Any kind of reform that reduces those distortions, for example by reducing write-offs or simplifying the code, will be seen as a positive for growth. Deregulation gets good reviews for similar reasons.
But many Fed members have made no secret that they see the full package of President Donald Trump’s economic proposals as a potential mixed bag, in part because it runs afoul of other basic tenets of economics.
Cleveland Fed President Loretta Mester is concerned about immigration reform. She said in a recent speech that immigrants make up 16 percent of the US workforce.

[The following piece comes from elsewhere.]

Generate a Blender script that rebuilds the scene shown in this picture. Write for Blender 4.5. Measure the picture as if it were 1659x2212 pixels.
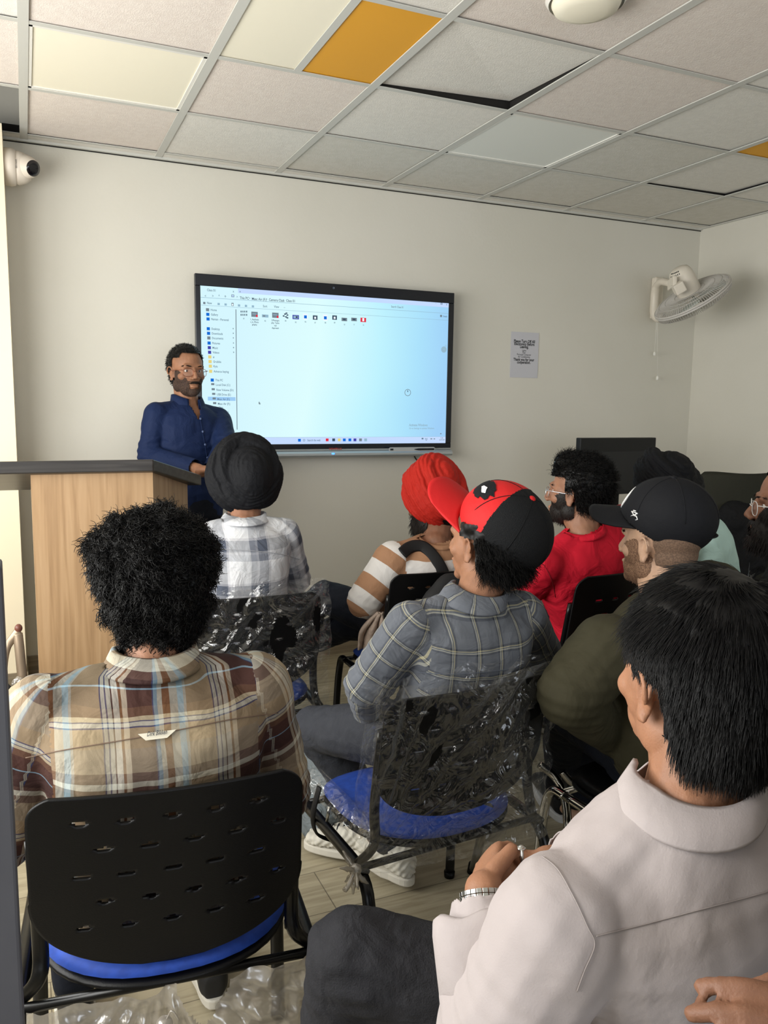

“Given U.S. demographics, immigrants will become an increasingly important source of labor supply for the U.S.,” she said. “This suggests that a well-thought-out immigration policy that attracts labor to the U.S. is also a necessary ingredient to support longer-run growth.” Translation: You need workers to grow the economy and you can’t do that if you keep workers out.
Dallas Fed President Robert Kaplan singles out health care reform as a potential negative if it reduces the number of insured Americans. That, in turn, could reduce spending and increase savings, he said.
“The reality is, some of the policies being discussed will help GDP: regulatory review, if it’s thoughtfully done, potentially infrastructure spending if it’s thoughtfully done, could help,” Kaplan told CNBC in an interview Tuesday. “But some of them could hurt GDP growth.”
Trade is another area of concern.
In a CNBC interview in March, Fed Vice Chairman Stanley Fischer noted that free trade “worked spectacularly for China (and) it worked for us.”
“We’ve been able to buy many, many things that we wouldn’t have been able to make had it all been up to us,” Fischer said. “So we benefit from that as well. … I’d be concerned if that basic model is overturned.”
There’s even concern over policies which Fed officials generally agree are positive. Deregulation gets high marks from the Fed, but the May minutes show that several members “expressed concerns that a possible easing of regulatory standards could increase risks to financial stability.”
And tax cuts and tax reform may be highly regarded, but Fed officials also want to know how they are paid for.
“If it’s a tax cut financed by increase in the deficit, my concern is that may give a short-term bump to GDP growth but not a sustainable bump,” Kaplan said. “We’ll have higher debt-to-GDP and I think that would be negative to economic growth.”
Fed Governor Lael Brainard is skeptical that so-called supply side tax cuts will do much to boost supply and instead increase “demand at a time when the economy could be at full employment.”
The unstated implication is that tax cuts could drive inflation higher and force the Fed to respond with additional rate hikes. There is also widespread skepticism that President Trump’s goal of hitting 3 percent is possible.
Fed Chair Janet Yellen has remained on the sidelines of much of the debate, though she did warn in a February testimony about the possible deficit implications of tax cuts. She has consistently urged Congress and the Administration to pursue “policies that would boost productivity growth and raise the economy’s so-called speed limit or potential to grow” but not been very specific about what would do that. She has mentioned education and infrastructure spending as two policies that could help.
The trouble is that, while much Fed support and criticism of the president’s economic policies come from generally held beliefs in economics, there isn’t a single set of policy tools that all agree would boost productivity.